Magazine Feature / People

Volunteer welcomes minority students to DU

When Bayonne (Smith) Holmes began her college search in the mid 1950s, she hoped to leave Denver to attend a historically black college. Her mother had encouraged Holmes and her seven siblings to get an education, but Holmes couldn’t afford to leave Denver.

So, Holmes attended DU like her mother, Elizabeth (North) Smith (attd. 1937 and 1955–58) and brother William Smith (BA ’54, MA ’59, PhD ’72). By the time Holmes completed her education, another brother, Wayne Smith (BME ’64), also had graduated from DU.

After graduation, Holmes — BA sociology ’58, MA education ’68 — taught elementary students in Denver public schools. She went on to develop and implement a high school level black studies curriculum in Berkeley, Calif.

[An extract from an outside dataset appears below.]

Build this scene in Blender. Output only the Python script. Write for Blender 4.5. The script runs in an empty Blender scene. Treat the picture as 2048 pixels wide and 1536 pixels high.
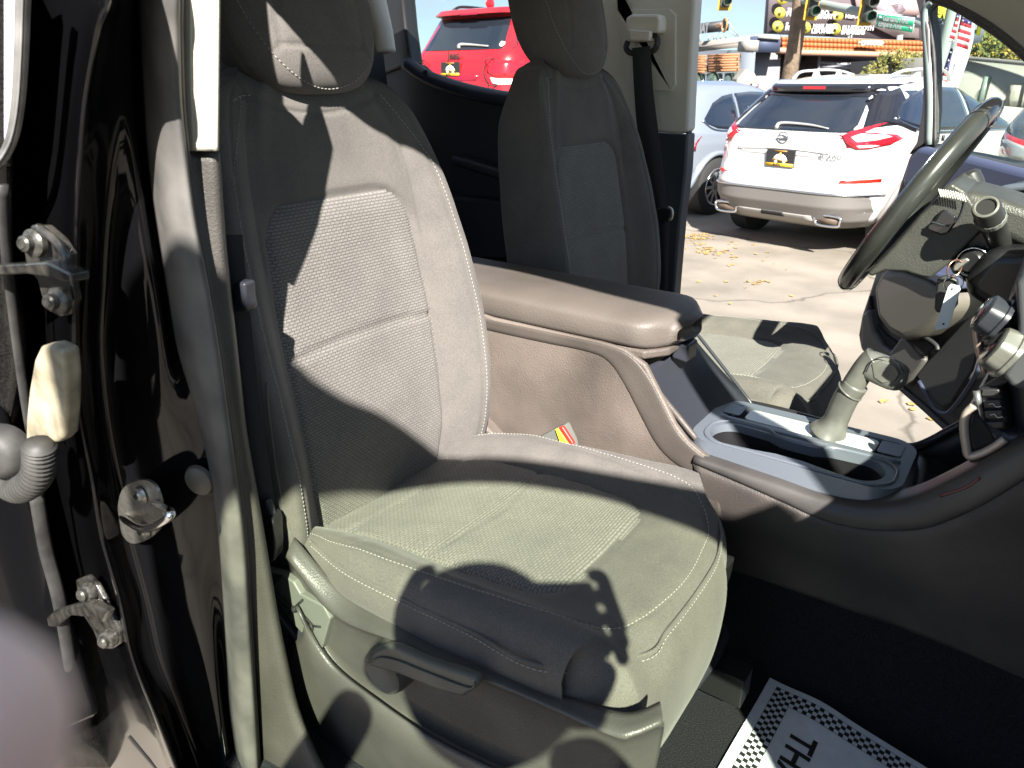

Holmes also mentored students, giving those who otherwise wouldn’t go to college a “head start” toward college preparation.

Having several family members attend DU partly explains why the University is still so important to Holmes. For the past eight years, she chaired the African-American Alumni Association.

Holmes remembers when she was the only black student in all of her classes.

“There wasn’t any diversity,” she recalls. “You could count maybe 10 [black] undergraduates in a period of four years.”

Holmes says white students weren’t openly hostile, but generally ignored her. She didn’t let it bother her. Instead, Holmes says she became DU’s first black cheerleader, which helped her make friends.

Still, Holmes wants better for today’s students and is willing to volunteer her time and energy to that end.

“By working with students, I think we can make a difference,” Holmes says, noting that black faculty and alumni get to know incoming students and help them throughout their time at DU.